Problem to solve> Copy, without any alteration, the lines from the one that includes "PAPERW = mat('white" up to and including the one that includes "DARKWOOD = mat('dark".

Raw data>
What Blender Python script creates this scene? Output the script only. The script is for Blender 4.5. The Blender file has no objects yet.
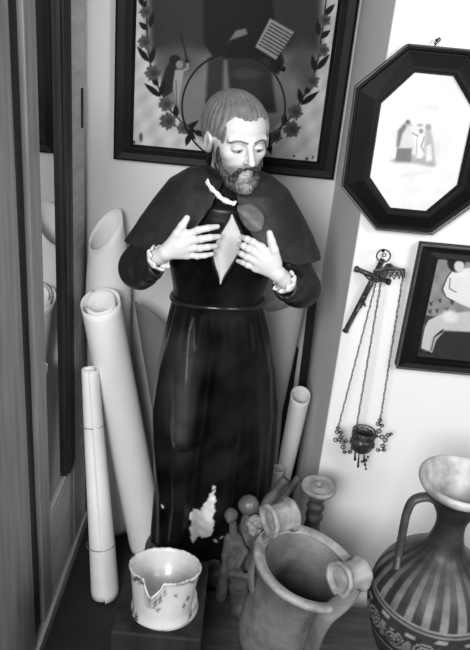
import bpy, math, random
import numpy as np
from mathutils import Vector, Matrix
random.seed(4); RNG = np.random.RandomState(7)
C = bpy.context.scene.collection
PI = math.pi
# ------------------------------------------------------------------ camera model
FPX = 700.0; TH = math.atan(316/700); RHO = math.radians(5.4); H = 1.65
def at(px, py, Y):
    dx = px-235; dy = py-325
    u = dx*math.cos(RHO)+dy*math.sin(RHO); v = -dx*math.sin(RHO)+dy*math.cos(RHO)
    d = (u/FPX, math.cos(TH)-v/FPX*math.sin(TH), -math.sin(TH)-v/FPX*math.cos(TH))
    t = Y/d[1]
    return np.array([t*d[0], t*d[1], H+t*d[2]])
def proj(P):
    P = np.asarray(P, float); x = P[..., 0]; y = P[..., 1]; z = P[..., 2]-H
    dep = y*math.cos(TH)-z*math.sin(TH); up = y*math.sin(TH)+z*math.cos(TH)
    u = FPX*x/dep; v = -FPX*up/dep
    return 235+u*math.cos(RHO)-v*math.sin(RHO), 325+u*math.sin(RHO)+v*math.cos(RHO)
def lin(s):
    s = np.asarray(s, float)/255.0
    return np.where(s <= 0.04045, s/12.92, ((s+0.055)/1.055)**2.4)
# ------------------------------------------------------------------ materials
MATS = {}
def mat(name, g, rough=.6, var=.25, scale=12, bump=.0, bscale=60, coat=0, metal=0, attr=False, stretch=None, tint=(1, 1, 1), dirt=0, dscale=9, ddark=.3, spec=.5):
    if name in MATS: return MATS[name]
    m = bpy.data.materials.new(name); m.use_nodes = True; nt = m.node_tree; N = nt.nodes; L = nt.links
    b = N['Principled BSDF']
    tc = N.new('ShaderNodeTexCoord'); mp = N.new('ShaderNodeMapping'); L.new(tc.outputs['Object'], mp.inputs['Vector'])
    if stretch: mp.inputs['Scale'].default_value = stretch
    nz = N.new('ShaderNodeTexNoise'); nz.inputs['Scale'].default_value = scale; nz.inputs['Detail'].default_value = 6
    L.new(mp.outputs['Vector'], nz.inputs['Vector'])
    mr = N.new('ShaderNodeMapRange'); L.new(nz.outputs['Fac'], mr.inputs['Value'])
    mr.inputs['From Min'].default_value = .3; mr.inputs['From Max'].default_value = .7
    mr.inputs['To Min'].default_value = 1-var; mr.inputs['To Max'].default_value = 1+var
    mx = N.new('ShaderNodeMix'); mx.data_type = 'RGBA'; mx.blend_type = 'MULTIPLY'; mx.inputs['Factor'].default_value = 1
    if attr:
        a = N.new('ShaderNodeAttribute'); a.attribute_name = 'paint'; L.new(a.outputs['Color'], mx.inputs['A'])
    else:
        mx.inputs['A'].default_value = (g*tint[0], g*tint[1], g*tint[2], 1)
    cmb = N.new('ShaderNodeCombineColor')
    for i in range(3): L.new(mr.outputs['Result'], cmb.inputs[i])
    L.new(cmb.outputs['Color'], mx.inputs['B'])
    out = mx.outputs['Result']
    if dirt:
        n2 = N.new('ShaderNodeTexNoise'); n2.inputs['Scale'].default_value = dscale; n2.inputs['Detail'].default_value = 9; n2.inputs['Roughness'].default_value = .65
        L.new(tc.outputs['Object'], n2.inputs['Vector'])
        r2 = N.new('ShaderNodeMapRange'); r2.inputs['From Min'].default_value = .52; r2.inputs['From Max'].default_value = .62
        r2.inputs['To Min'].default_value = 0; r2.inputs['To Max'].default_value = dirt; L.new(n2.outputs['Fac'], r2.inputs['Value'])
        m2 = N.new('ShaderNodeMix'); m2.data_type = 'RGBA'; L.new(r2.outputs['Result'], m2.inputs['Factor']); L.new(out, m2.inputs['A'])
        m2.inputs['B'].default_value = (g*ddark, g*ddark, g*ddark, 1); out = m2.outputs['Result']
    L.new(out, b.inputs['Base Color'])
    b.inputs['Specular IOR Level'].default_value = spec; b.inputs['Roughness'].default_value = rough; b.inputs['Metallic'].default_value = metal
    if coat: b.inputs['Coat Weight'].default_value = coat; b.inputs['Coat Roughness'].default_value = .12
    if bump:
        nb = N.new('ShaderNodeTexNoise'); nb.inputs['Scale'].default_value = bscale; nb.inputs['Detail'].default_value = 5; L.new(mp.outputs['Vector'], nb.inputs['Vector'])
        bp = N.new('ShaderNodeBump'); bp.inputs['Strength'].default_value = bump; bp.inputs['Distance'].default_value = .004
        L.new(nb.outputs['Fac'], bp.inputs['Height']); L.new(bp.outputs['Normal'], b.inputs['Normal'])
    MATS[name] = m; return m
WALL = mat('back wall plaster', .60, .85, .05, 3, .15, 40)
PILWHITE = mat('white plaster', .67, .8, .02, 4, .12, 50)
FLOORM = mat('dark floor', .014, .7, .3, 5)
ROBE = mat('black painted robe', .012, .28, .3, 14, .12, 60, attr=True, spec=.15)
CAPE = mat('painted cape', .016, .5, .25, 16, .25, 90, dirt=.35, dscale=22, ddark=2.4, spec=.35)
SLEEVE = mat('painted sleeve', .013, .40, .3, 16, .3, 60, spec=.35)
SKIN = mat('painted flesh', .62, .55, .05, 18, .05, 80, attr=True)
SKINH = mat('painted hand flesh', .56, .5, .05, 18, .05, 80)
HAIR = mat('carved hair', .15, .5, .25, 60, .3, 160)
BEARD = mat('carved beard', .11, .55, .7, 150, .5, 260)
LINEN = mat('white linen paint', .7, .6, .12, 60, .4, 90)
FLESH2 = mat('chest opening paint', .5, .5, .08, 30, .1, 60)
BELT = mat('belt', .014, .22, .3, 20)
HALO = mat('iron wire', .005, .5, .2, 30, spec=.12)
ROCK = mat('painted carved rock', .045, .55, .5, 14, .5, 40, dirt=.5, dscale=18, ddark=2.5)
BLACKFR = mat('black frame wood', .005, .5, .3, 12, .1, 50, spec=.14)
FRLIP = mat('worn frame edge', .05, .35, .4, 30)
PANEL = mat('painted panel', .5, .55, .08, 25, attr=True, spec=.12)
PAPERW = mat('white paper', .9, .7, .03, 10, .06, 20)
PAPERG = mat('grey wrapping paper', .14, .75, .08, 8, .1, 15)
PAPERM = mat('pale paper', .62, .75, .06, 8, .1, 15)
STRING = mat('string', .2, .8, .2, 80)
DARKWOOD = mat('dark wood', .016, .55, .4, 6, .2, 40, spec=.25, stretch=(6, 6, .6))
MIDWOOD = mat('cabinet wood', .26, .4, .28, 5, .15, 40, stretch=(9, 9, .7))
LIGHTWOOD = mat('worn light wood', .38, .4, .25, 6, .1, 40, stretch=(9, .9, 9))
TABLEW = mat('low table wood', .055, .6, .4, 8, .3, 40, stretch=(1, 6, 6))
MIRROR = mat('silvered glass', .62, .02, .02, 5, metal=1)
BRONZE = mat('tarnished bronze', .055, .38, .6, 60, .4, 120, metal=.55)
CLAYP = mat('pale glazed clay', .45, .38, .10, 12, .15, 30, dirt=.8, dscale=16, ddark=.35)
CLAYB = mat('buff clay', .115, .6, .35, 14, .35, 60, dirt=.45, dscale=12, ddark=.35)
CLAYD = mat('dark burnished clay', .05, .45, .6, 22, .5, 50)
CLAYR = mat('terracotta figure clay', .085, .65, .5, 22, .5, 80, dirt=.5, dscale=22, ddark=.3)
CLAYL = mat('worn clay disc', .25, .6, .35, 30, .4, 80, dirt=.4, dscale=25)
AMPH = mat('painted amphora', .3, .45, .45, 26, .2, 60, attr=True, spec=.3)
AMPHIN = mat('amphora inner slip', .55, .5, .15, 20)
# ------------------------------------------------------------------ objects
def thing(name, label, cat, loc, group=None):
    o = bpy.data.objects.new(name, None); C.objects.link(o); o.location = loc; o.empty_display_size = .05
    o['label'] = label; o['category'] = cat
    if group: o['group'] = group
    return o
def wl(o):
    v = Vector((0, 0, 0))
    while o: v += o.location; o = o.parent
    return np.array(v)
def mesh(name, V, F, m, parent=None, origin=None, smooth=True, paint=None, label=None):
    V = np.asarray(V, float)
    org = wl(parent) if parent is not None else (np.array(origin, float) if origin is not None else np.zeros(3))
    me = bpy.data.meshes.new(name); me.from_pydata((V-org).tolist(), [], [list(map(int, f)) for f in F]); me.update()
    o = bpy.data.objects.new(name, me); C.objects.link(o)
    if parent is not None: o.parent = parent
    else: o.location = org
    me.materials.append(m)
    if smooth:
        me.polygons.foreach_set('use_smooth', [True]*len(me.polygons))
    if paint is not None:
        ca = me.color_attributes.new('paint', 'FLOAT_COLOR', 'POINT')
        g = np.asarray(paint, float); col = np.stack([g, g, g, np.ones_like(g)], 1).ravel(); ca.data.foreach_set('color', col)
    if label: o['label'] = label
    return o
def tag(o, label, cat, group=None, kind=None):
    if label: o['label'] = label; o['category'] = cat
    if group: o['group'] = group
    if kind: o['kind'] = kind
    return o
def bev(o, w=.002, seg=2):
    md = o.modifiers.new('b', 'BEVEL'); md.width = w; md.segments = seg; md.limit_method = 'ANGLE'; return o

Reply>
PAPERW = mat('white paper', .9, .7, .03, 10, .06, 20)
PAPERG = mat('grey wrapping paper', .14, .75, .08, 8, .1, 15)
PAPERM = mat('pale paper', .62, .75, .06, 8, .1, 15)
STRING = mat('string', .2, .8, .2, 80)
DARKWOOD = mat('dark wood', .016, .55, .4, 6, .2, 40, spec=.25, stretch=(6, 6, .6))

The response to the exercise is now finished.